I saw this on the High Scalability blog. Its a 120+ page overview of NoSQL databases by Christof Strauch, from Stuttgart Media University.

Christof is quoted as saying the goals of the paper were:

The paper aims at giving a systematic and thorough introduction and overview of the NoSQL field by assembling information dispersed among blogs, wikis and scientific papers. It firstly discusses reasons, rationales and motives for the development and usage of nonrelational database systems. These can be summarized by the need for high scalability, the processing of large amounts of data, the ability to distribute data among many (often commodity) servers, consequently a distribution-aware design of DBMSs.
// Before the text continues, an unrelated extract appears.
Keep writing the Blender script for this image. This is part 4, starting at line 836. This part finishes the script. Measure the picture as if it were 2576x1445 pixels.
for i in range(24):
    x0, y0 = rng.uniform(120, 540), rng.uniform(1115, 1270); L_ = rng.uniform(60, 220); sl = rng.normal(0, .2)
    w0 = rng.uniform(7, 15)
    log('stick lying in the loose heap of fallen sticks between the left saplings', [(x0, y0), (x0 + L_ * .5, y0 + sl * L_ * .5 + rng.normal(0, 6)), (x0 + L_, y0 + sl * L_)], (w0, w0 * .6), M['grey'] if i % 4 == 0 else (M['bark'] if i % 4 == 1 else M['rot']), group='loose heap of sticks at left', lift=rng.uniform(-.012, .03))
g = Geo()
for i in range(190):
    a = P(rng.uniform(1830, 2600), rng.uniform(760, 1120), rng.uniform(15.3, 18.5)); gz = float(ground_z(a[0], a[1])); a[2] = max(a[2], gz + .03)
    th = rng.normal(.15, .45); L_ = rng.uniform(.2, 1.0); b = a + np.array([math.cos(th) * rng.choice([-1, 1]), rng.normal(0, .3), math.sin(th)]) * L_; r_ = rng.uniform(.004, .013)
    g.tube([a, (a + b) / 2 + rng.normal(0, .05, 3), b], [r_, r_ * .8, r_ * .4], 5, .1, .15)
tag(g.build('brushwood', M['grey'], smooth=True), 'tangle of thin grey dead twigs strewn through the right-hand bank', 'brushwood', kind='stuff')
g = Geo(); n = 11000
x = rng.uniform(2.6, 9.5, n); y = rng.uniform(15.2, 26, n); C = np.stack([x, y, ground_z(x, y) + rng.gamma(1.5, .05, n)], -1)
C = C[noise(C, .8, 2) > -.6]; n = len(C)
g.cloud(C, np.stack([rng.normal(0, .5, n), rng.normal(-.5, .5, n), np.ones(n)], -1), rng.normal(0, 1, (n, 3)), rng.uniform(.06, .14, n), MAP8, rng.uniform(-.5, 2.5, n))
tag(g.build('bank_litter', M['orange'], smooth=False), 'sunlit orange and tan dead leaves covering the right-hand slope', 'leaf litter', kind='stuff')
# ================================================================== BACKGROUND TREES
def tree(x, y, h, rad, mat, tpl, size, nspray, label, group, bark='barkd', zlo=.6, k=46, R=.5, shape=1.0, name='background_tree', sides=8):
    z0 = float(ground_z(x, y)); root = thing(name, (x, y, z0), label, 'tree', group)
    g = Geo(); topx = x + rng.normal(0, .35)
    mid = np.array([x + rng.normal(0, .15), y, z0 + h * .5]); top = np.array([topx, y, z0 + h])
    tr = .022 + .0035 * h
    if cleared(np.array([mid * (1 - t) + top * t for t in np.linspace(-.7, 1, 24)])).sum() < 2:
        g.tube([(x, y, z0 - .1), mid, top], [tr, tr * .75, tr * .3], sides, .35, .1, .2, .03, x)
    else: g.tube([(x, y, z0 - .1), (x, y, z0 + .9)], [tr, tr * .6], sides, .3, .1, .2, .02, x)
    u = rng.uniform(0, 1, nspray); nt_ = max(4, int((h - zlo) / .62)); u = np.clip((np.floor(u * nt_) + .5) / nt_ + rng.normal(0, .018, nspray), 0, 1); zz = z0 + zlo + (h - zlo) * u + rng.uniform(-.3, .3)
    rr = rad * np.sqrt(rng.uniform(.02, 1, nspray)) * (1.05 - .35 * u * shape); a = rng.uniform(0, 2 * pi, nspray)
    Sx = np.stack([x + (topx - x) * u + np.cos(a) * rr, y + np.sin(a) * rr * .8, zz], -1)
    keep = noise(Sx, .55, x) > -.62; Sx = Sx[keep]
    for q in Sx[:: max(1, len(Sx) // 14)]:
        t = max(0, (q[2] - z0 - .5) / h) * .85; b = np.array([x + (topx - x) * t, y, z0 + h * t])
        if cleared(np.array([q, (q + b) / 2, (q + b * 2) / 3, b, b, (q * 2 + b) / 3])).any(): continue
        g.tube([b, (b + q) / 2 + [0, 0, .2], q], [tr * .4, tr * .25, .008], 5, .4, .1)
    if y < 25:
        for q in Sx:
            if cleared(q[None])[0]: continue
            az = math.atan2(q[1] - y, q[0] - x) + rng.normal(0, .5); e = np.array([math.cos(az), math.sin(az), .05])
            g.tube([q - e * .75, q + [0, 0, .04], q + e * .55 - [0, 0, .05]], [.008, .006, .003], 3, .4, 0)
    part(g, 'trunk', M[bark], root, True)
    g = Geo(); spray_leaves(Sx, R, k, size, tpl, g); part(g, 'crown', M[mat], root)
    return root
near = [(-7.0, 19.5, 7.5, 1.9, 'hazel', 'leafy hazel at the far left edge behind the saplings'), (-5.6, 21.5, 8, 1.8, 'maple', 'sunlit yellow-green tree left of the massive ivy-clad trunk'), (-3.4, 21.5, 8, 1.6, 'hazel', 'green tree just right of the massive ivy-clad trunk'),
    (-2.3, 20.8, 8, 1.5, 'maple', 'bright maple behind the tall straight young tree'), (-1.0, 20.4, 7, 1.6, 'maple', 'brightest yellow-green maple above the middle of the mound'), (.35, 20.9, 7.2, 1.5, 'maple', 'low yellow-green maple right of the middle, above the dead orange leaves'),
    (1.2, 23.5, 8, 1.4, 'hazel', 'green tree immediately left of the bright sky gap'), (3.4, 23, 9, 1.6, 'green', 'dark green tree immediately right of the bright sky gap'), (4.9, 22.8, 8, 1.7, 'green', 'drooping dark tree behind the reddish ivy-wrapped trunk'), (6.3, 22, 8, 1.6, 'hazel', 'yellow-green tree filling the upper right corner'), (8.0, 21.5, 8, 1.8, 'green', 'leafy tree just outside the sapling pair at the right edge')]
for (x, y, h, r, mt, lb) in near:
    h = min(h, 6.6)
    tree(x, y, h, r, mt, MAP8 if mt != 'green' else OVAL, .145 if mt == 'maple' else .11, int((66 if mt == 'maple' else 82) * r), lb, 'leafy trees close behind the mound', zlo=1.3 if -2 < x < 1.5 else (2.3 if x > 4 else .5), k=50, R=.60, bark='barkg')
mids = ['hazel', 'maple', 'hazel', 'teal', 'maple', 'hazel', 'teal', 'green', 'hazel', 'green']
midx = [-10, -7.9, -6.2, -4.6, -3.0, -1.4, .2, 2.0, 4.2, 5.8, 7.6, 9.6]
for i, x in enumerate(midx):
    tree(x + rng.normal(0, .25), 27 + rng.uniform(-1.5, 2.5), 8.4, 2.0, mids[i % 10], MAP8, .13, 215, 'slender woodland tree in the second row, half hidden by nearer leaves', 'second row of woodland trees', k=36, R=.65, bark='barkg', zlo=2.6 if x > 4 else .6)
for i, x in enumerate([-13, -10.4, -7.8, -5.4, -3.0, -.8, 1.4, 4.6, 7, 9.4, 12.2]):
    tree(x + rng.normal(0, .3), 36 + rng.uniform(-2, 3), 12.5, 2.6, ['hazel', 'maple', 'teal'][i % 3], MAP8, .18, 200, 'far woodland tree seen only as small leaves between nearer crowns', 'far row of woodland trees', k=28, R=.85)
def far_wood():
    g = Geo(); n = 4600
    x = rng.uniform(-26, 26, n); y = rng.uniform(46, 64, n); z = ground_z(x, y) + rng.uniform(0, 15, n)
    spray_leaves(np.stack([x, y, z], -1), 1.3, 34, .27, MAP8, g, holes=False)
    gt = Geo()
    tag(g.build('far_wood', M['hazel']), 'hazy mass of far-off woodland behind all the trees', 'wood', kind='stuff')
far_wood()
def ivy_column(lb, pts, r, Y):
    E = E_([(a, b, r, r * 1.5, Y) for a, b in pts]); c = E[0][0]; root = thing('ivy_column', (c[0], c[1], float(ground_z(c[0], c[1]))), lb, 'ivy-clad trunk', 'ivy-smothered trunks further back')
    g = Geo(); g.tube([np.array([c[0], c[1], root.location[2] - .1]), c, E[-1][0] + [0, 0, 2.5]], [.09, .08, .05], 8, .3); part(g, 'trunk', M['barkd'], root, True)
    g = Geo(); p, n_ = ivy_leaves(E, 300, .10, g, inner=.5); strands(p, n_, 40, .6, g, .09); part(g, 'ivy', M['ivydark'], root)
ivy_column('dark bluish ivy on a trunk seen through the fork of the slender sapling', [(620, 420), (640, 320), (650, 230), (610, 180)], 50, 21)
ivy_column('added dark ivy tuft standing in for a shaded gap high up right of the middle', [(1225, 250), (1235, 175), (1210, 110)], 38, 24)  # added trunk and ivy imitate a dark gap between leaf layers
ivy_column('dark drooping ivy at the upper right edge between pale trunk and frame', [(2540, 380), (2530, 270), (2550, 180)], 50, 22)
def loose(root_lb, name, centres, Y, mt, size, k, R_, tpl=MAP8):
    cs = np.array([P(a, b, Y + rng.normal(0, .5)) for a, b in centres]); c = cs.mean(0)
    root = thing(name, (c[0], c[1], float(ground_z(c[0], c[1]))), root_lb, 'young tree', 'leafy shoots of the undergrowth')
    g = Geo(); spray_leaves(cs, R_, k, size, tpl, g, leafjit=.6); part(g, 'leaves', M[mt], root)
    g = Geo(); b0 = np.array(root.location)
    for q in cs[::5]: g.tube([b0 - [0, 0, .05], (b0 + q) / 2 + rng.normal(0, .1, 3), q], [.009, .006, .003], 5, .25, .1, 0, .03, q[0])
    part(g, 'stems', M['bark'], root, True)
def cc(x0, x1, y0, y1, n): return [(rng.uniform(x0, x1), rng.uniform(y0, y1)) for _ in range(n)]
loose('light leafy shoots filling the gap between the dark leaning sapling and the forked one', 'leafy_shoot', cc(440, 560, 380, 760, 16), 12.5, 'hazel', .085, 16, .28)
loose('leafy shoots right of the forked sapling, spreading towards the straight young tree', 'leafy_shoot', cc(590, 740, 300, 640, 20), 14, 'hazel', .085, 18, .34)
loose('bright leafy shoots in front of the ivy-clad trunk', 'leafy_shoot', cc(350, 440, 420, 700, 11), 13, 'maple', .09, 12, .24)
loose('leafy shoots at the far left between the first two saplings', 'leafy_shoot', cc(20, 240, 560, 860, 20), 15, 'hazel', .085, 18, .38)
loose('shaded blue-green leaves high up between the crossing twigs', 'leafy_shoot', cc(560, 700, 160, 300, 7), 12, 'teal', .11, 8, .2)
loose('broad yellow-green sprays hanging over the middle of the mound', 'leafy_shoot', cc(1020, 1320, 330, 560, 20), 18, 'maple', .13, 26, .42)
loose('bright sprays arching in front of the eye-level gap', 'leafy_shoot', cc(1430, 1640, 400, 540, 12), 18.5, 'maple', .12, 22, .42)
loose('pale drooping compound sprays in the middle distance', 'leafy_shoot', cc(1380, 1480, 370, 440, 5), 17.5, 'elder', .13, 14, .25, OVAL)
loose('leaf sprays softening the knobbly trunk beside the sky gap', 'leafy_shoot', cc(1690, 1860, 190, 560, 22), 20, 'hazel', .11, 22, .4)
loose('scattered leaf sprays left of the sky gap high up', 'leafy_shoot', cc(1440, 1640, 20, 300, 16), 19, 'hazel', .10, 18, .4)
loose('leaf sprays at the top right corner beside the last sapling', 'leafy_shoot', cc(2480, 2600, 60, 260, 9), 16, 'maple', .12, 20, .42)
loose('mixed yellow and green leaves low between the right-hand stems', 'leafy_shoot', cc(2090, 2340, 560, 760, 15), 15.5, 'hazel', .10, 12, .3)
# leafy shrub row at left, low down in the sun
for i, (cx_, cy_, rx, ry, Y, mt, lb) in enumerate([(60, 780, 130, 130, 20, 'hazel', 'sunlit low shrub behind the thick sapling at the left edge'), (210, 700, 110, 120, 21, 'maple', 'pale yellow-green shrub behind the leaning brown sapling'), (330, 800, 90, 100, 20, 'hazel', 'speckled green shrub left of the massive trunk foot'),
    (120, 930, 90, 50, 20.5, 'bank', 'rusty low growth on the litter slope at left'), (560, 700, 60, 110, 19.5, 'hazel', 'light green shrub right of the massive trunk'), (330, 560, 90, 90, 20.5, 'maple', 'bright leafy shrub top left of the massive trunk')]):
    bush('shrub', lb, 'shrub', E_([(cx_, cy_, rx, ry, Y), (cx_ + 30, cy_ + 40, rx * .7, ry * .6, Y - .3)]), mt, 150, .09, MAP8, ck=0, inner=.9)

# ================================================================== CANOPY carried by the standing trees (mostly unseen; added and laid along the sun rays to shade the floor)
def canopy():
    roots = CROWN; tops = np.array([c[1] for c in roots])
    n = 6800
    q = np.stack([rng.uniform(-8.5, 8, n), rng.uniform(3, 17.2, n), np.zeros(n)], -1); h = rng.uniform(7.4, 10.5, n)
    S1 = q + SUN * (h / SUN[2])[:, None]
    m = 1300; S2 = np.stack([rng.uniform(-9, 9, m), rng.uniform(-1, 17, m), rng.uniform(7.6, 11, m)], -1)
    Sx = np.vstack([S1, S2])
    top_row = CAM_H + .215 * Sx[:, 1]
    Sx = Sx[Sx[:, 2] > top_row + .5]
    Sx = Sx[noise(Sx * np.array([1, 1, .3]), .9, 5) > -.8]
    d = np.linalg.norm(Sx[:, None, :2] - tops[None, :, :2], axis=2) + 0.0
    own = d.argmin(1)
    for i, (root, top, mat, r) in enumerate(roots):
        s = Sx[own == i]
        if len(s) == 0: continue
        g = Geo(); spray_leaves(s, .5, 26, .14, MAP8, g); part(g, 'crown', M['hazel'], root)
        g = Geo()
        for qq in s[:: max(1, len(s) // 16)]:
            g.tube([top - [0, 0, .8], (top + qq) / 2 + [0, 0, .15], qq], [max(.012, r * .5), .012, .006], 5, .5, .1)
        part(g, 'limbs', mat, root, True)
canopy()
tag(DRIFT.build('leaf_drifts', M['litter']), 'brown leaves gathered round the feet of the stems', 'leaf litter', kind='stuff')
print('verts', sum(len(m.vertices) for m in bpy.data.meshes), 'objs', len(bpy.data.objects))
The paper then introduces fundamental concepts, techniques and patterns that are commonly used by NoSQL databases to address consistency, partitioning, storage layout, querying, and distributed data processing. Important concepts like eventual consistency and ACID vs. BASE transaction characteristics are discussed along with a number of notable techniques such as multi-version storage, vector clocks, state vs. operational transfer models, consistent hashing, MapReduce, and row-based vs. columnar vs. log-structured merge tree persistence.

As a first class of NoSQL databases, key-value-stores are examined by looking at the proprietary, fully distributed, eventual consistent Amazon Dynamo store as well as popular opensource key-value-stores like Project Voldemort, Tokyo Cabinet/Tyrant and Redis.

In the following, document stores are being observed by reviewing CouchDB and MongoDB as the two major representatives of this class of NoSQL databases. Lastly, the paper takes a look at column-stores by discussing Google’s Bigtable, Hypertable and HBase, as well as Apache Cassandra which integrates the full-distribution and eventual consistency of Amazon’s Dynamo with the data model of Google’s Bigtable.”